Restate, exactly and without pictures, the lines from the start of the listing below through the line holding "fish(1794, 1489, 28.6, 27, 55, 50, FISH_DARK, 'barely".

===

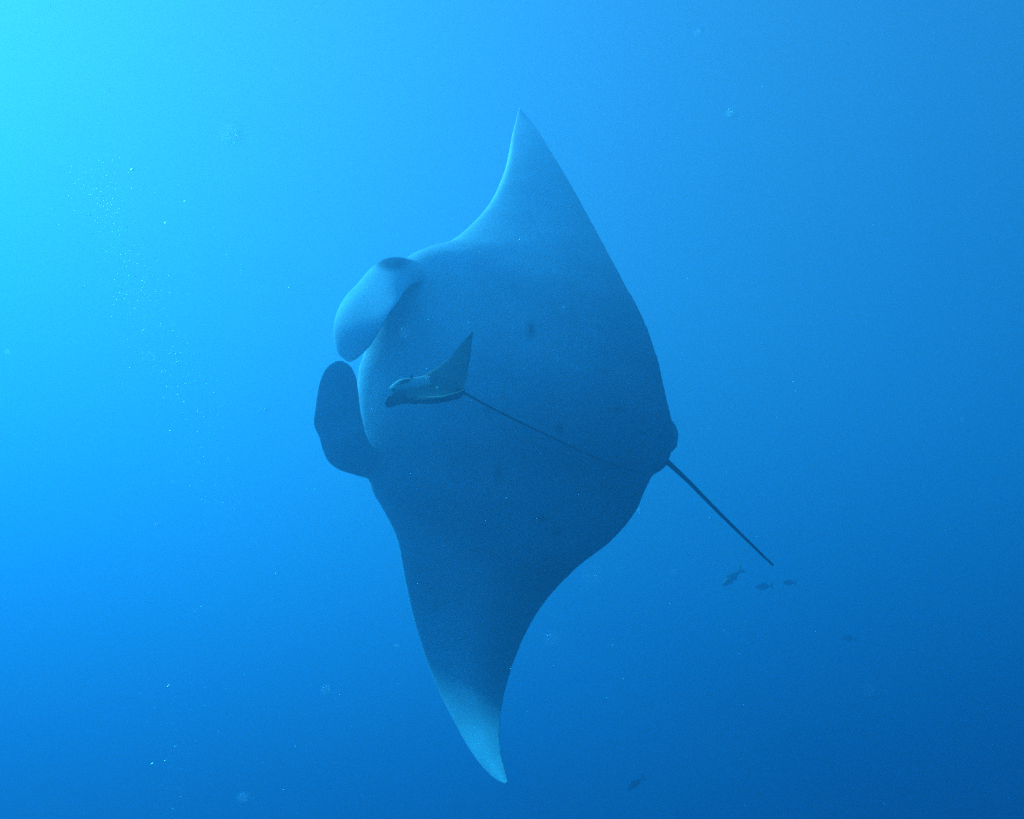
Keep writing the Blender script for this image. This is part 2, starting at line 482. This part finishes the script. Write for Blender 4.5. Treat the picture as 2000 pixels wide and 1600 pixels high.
def fish(cx, cy, z, length_px, slope, yaw, mesh, label):
    o = bpy.data.objects.new('fish', mesh); COL.objects.link(o)
    L = length_px / FPX * z / 1.14
    R = Matrix(CAM_M.tolist()).to_4x4()                     # camera axes: x right, y up, z towards the camera
    local = Matrix(((-1, 0, 0, 0), (0, 0, 1, 0), (0, 1, 0, 0), (0, 0, 0, 1)))   # nose left, back up
    o.matrix_world = (Matrix.Translation(Vector(P(cx, cy, z))) @ R @ Matrix.Rotation(math.radians(slope), 4, 'Z')
                      @ Matrix.Rotation(math.radians(yaw), 4, 'Y') @ local @ Matrix.Scale(L, 4))
    tag(o, label, 'fish', 'fish trailing below the manta')
fish(1430, 1129, 18.7, 59, 35, 18, FISH_YELLOW, 'fish with yellow back and yellow forked tail just below the manta tail tip')
fish(1492, 1146, 20.9, 45, 0, 25, FISH_DARK, 'dark fish in the middle of the three below the manta tail tip')
fish(1542, 1138, 21.5, 38, -8, 30, FISH_DARK, 'dark fish at the right end of the three below the manta tail tip')
fish(1658, 1247, 26.4, 38, -12, 20, FISH_DARK, 'faint dark fish alone to the right of the three below the manta tail')
fish(1241, 1531, 17.6, 45, 29, 20, FISH_DARK, 'lone dark fish at the bottom edge right of the white wing tip')
fish(1794, 1489, 28.6, 27, 55, 50, FISH_DARK, 'barely visible fish far off in the dark lower right corner')

# ------------------------------------------------------------------ bubbles
def blob(radius, flat=.65, sub=2):
    bm = bmesh.new(); bmesh.ops.create_icosphere(bm, subdivisions=sub, radius=radius)
    for v in bm.verts:
        v.co.z *= flat if v.co.z > 0 else flat * .55       # domed cap with a flatter underside
    for f in bm.faces: f.smooth = True
    me = bpy.data.meshes.new('bubble'); bm.to_mesh(me); bm.free(); return me
def clear_material(name, ior, rough, pale=None, thin=0.0):
    m = bpy.data.materials.new(name); m.use_nodes = True
    nt = m.node_tree; nt.nodes.remove(nt.nodes['Principled BSDF'])
    g = nt.nodes.new('ShaderNodeBsdfGlass'); g.inputs['IOR'].default_value = ior; g.inputs['Roughness'].default_value = rough
    out = nt.nodes['Material Output'].inputs['Surface']
    if pale:
        d = nt.nodes.new('ShaderNodeBsdfDiffuse'); d.inputs['Color'].default_value = (*pale, 1)
        mx = nt.nodes.new('ShaderNodeMixShader'); mx.inputs[0].default_value = .5
        nt.links.new(g.outputs[0], mx.inputs[1]); nt.links.new(d.outputs[0], mx.inputs[2]); nt.links.new(mx.outputs[0], out)
    elif thin:
        d = nt.nodes.new('ShaderNodeBsdfTransparent')
        mx = nt.nodes.new('ShaderNodeMixShader'); mx.inputs[0].default_value = thin
        nt.links.new(g.outputs[0], mx.inputs[1]); nt.links.new(d.outputs[0], mx.inputs[2]); nt.links.new(mx.outputs[0], out)
    else:
        nt.links.new(g.outputs[0], out)
    return m
BUBBLE_MAT = clear_material('bubble_air', 0.75, .12)          # air seen from within water
MIST_MAT = clear_material('bubble_mist', 0.75, .6)            # bubbles with a ruffled skin
BUB = blob(1.0); BUB.materials.append(BUBBLE_MAT)
def bubble(px, py, z, r_px, label, tilt=0, stretch=1.0, group='bubbles rising on the left'):
    o = bpy.data.objects.new('bubble', BUB); COL.objects.link(o)
    r = r_px / FPX * z
    R = Matrix(CAM_M.tolist()).to_4x4() @ Matrix.Rotation(math.radians(tilt), 4, 'Z') @ Matrix(((1, 0, 0, 0), (0, 0, 1, 0), (0, -1, 0, 0), (0, 0, 0, 1)))
    o.matrix_world = Matrix.Translation(Vector(P(px, py, z))) @ R @ Matrix.Diagonal((r * stretch, r, r, 1))
    tag(o, label, 'bubble', group)
    return o
big = [((259, 331), 3.6, 30, 1.5, 'largest bright bubble at the top of the rising column'),
       ((324, 435), 2.4, 30, 1.6, 'flattened bubble apart on the upper right of the rising column'),
       ((361, 393), 1.7, 30, 1.4, 'faint bubble higher up on the right of the rising column'),
       ((329, 1341), 3.8, 35, 1.7, 'bright slanting bubble highest of the few at lower left'),
       ((297, 1493), 3.6, 35, 1.8, 'brightest slanting bubble at lower left, left of its close neighbour'),
       ((323, 1486), 2.6, 20, 1.7, 'small slanting bubble just right of the brightest one at lower left'),
       ((342, 1458), 1.8, 25, 2.2, 'faint streak of a bubble above the lowest pair at lower left'),
       ((352, 1558), 2.0, 55, 1.5, 'small tilted bubble near the bottom edge at lower left'),
       ((338, 1580), 1.8, 30, 1.4, 'lowest small bubble by the bottom edge at lower left')]
for (x, y), r, t, st, lab in big:
    o = bubble(x, y, 7.0, r, lab, t, st)
    if y < 500:
        o.material_slots[0].link = 'OBJECT'; o.material_slots[0].material = MIST_MAT
zoomed = """173 112 150 153 133 200 217 225 190 325 163 305 253 300 247 296 320 355 134 394 170 382 294 391 195 423 100 423 313 446 340 446 305 430
436 486 270 507 288 500 327 538 332 547 355 562 478 530 465 556 145 600 342 596 382 605 385 623 315 640 555 622 268 682 334 684 450 683 455 655
415 655 367 714 411 713 150 672 433 804 276 831 335 895 362 883 484 882 505 884 528 895 523 908 533 900 264 988 623 890 680 855 487 985 487 952
532 998 546 1046 652 950 650 1000 575 1100 693 1125 711 1147 665 1160 680 1160 296 1152 510 1172 506 1215 782 1198 700 1255 519 1252 576 1325
555 1332 789 1318 739 1384 525 1377 568 1410 590 1448 708 1470 763 1510 740 1530 661 1494 597 1565 725 1490 205 178 240 290 160 458"""
zz = list(map(int, zoomed.split()))
for x, y in zip(zz[::2], zz[1::2]):
    bubble(100 + x * .4623, 280 + y * .4623, random.uniform(7.2, 9.5), random.choice((.8, 1.0, 1.3, 1.6, 2.2)),
           'tiny white bubble in the %s stretch of the long column rising on the left' % ('upper' if y < 560 else 'middle' if y < 1060 else 'lower'), random.uniform(-8, 8), random.uniform(1.0, 1.7))

def swarm(name, pts, radii, mat, label, lumpy=.25):
    """many specks as one mass"""
    bm = bmesh.new(); bmesh.ops.create_icosphere(bm, subdivisions=1, radius=1.0)
    base = np.array([v.co[:] for v in bm.verts]); fac = np.array([[v.index for v in f.verts] for f in bm.faces]); bm.free()
    V = []; Fc = []
    for i, (p, r) in enumerate(zip(pts, radii)):
        V.append(base * (1 + rng.normal(0, lumpy, (len(base), 1))) * r + p); Fc.append(fac + i * len(base))
    V = np.vstack(V); Fc = np.vstack(Fc)
    me = bpy.data.meshes.new(name); me.from_pydata(V.tolist(), [], Fc.tolist())
    for p in me.polygons: p.use_smooth = True
    me.materials.append(mat)
    o = bpy.data.objects.new(name, me); COL.objects.link(o)
    tag(o, label, kind='stuff')
path = spline([(180, 310), (212, 420), (262, 540), (300, 640), (345, 740), (385, 850), (415, 930), (450, 1020)], 400)
low = spline([(345, 1330), (335, 1420), (350, 1500), (340, 1590), (345, 1640)], 120)
def plume(line, count, w0, w1):
    k = rng.integers(0, len(line), count); clump = .5 + .5 * np.sin(k * .11 + 3 * np.sin(k * .037))
    keep = rng.random(count) < .35 + .65 * clump
    k = k[keep]; c = len(k); w = w0 + w1 * rng.random(c)
    return np.stack([line[k, 0] + rng.normal(0, 1, c) * w, line[k, 1] + rng.normal(0, 18, c), rng.uniform(7.2, 9.5, c)], 1)
fb = np.vstack([plume(path, 15000, 12, 44), plume(low, 3500, 10, 26)])
swarm('fine_bubbles', P(fb[:, 0], fb[:, 1], fb[:, 2]), (.12 + .24 * rng.random(len(fb)) ** 3) / FPX * fb[:, 2], MIST_MAT, 'milky cloud of fine bubbles along the rising column on the left', .05)

# ------------------------------------------------------------------ plankton and dust drifting in the water
SNOW = clear_material('plankton_pale', 0.8, .25, (.85, .88, .80))
HAZY = clear_material('plankton_jelly', 0.75, .6, thin=.72)
n = 520
sz = rng.uniform(1.2, 5.2, n) ** 1.0
sx = rng.uniform(-60, 2060, n); sy = rng.uniform(-60, 1660, n)
sr = (.35 + .75 * rng.random(n) ** 3)
pts = [P(sx, sy, sz)]; rad = [sr / FPX * sz]
near = [(452, 262, .19, .0010), (480, 1562, .32, .0011), (793, 652, .29, .0006), (1432, 222, .45, .0012), (1366, 66, .5, .0012), (517, 800, .40, .0009),
        (1250, 997, .75, .0013), (307, 1027, .6, .0009), (381, 1195, .6, .0008), (778, 1263, .7, .0009), (835, 737, .8, .0009), (1198, 1262, 1.4, .0016),
        (854, 757, 1.2, .0013), (1318, 1120, .45, .0008), (1160, 1125, .16, .0006), (1080, 1250, .22, .0006), (1700, 1350, .25, .0006), (300, 700, .3, .0007), (640, 1350, .35, .0008), (990, 974, 1.6, .0014), (1880, 820, .8, .0008), (15, 688, .6, .0009),
        (1530, 405, .7, .0008), (1102, 600, 1.4, .0012), (1144, 678, 1.5, .0013), (1388, 838, 1.5, .0013), (1420, 925, 1.3, .0012), (7, 1168, .6, .0008)]
nr = np.array(near)
swarm('plankton', np.vstack(pts), np.hstack(rad), SNOW, 'pale specks of plankton drifting through the water everywhere')
swarm('drifting_jelly_specks', P(nr[:, 0], nr[:, 1], nr[:, 2]), nr[:, 3] * 1.5, HAZY, 'soft pale blurred specks drifting close to the camera')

===

- Correct output:
Keep writing the Blender script for this image. This is part 2, starting at line 482. This part finishes the script. Write for Blender 4.5. Treat the picture as 2000 pixels wide and 1600 pixels high.
def fish(cx, cy, z, length_px, slope, yaw, mesh, label):
    o = bpy.data.objects.new('fish', mesh); COL.objects.link(o)
    L = length_px / FPX * z / 1.14
    R = Matrix(CAM_M.tolist()).to_4x4()                     # camera axes: x right, y up, z towards the camera
    local = Matrix(((-1, 0, 0, 0), (0, 0, 1, 0), (0, 1, 0, 0), (0, 0, 0, 1)))   # nose left, back up
    o.matrix_world = (Matrix.Translation(Vector(P(cx, cy, z))) @ R @ Matrix.Rotation(math.radians(slope), 4, 'Z')
                      @ Matrix.Rotation(math.radians(yaw), 4, 'Y') @ local @ Matrix.Scale(L, 4))
    tag(o, label, 'fish', 'fish trailing below the manta')
fish(1430, 1129, 18.7, 59, 35, 18, FISH_YELLOW, 'fish with yellow back and yellow forked tail just below the manta tail tip')
fish(1492, 1146, 20.9, 45, 0, 25, FISH_DARK, 'dark fish in the middle of the three below the manta tail tip')
fish(1542, 1138, 21.5, 38, -8, 30, FISH_DARK, 'dark fish at the right end of the three below the manta tail tip')
fish(1658, 1247, 26.4, 38, -12, 20, FISH_DARK, 'faint dark fish alone to the right of the three below the manta tail')
fish(1241, 1531, 17.6, 45, 29, 20, FISH_DARK, 'lone dark fish at the bottom edge right of the white wing tip')
fish(1794, 1489, 28.6, 27, 55, 50, FISH_DARK, 'barely visible fish far off in the dark lower right corner')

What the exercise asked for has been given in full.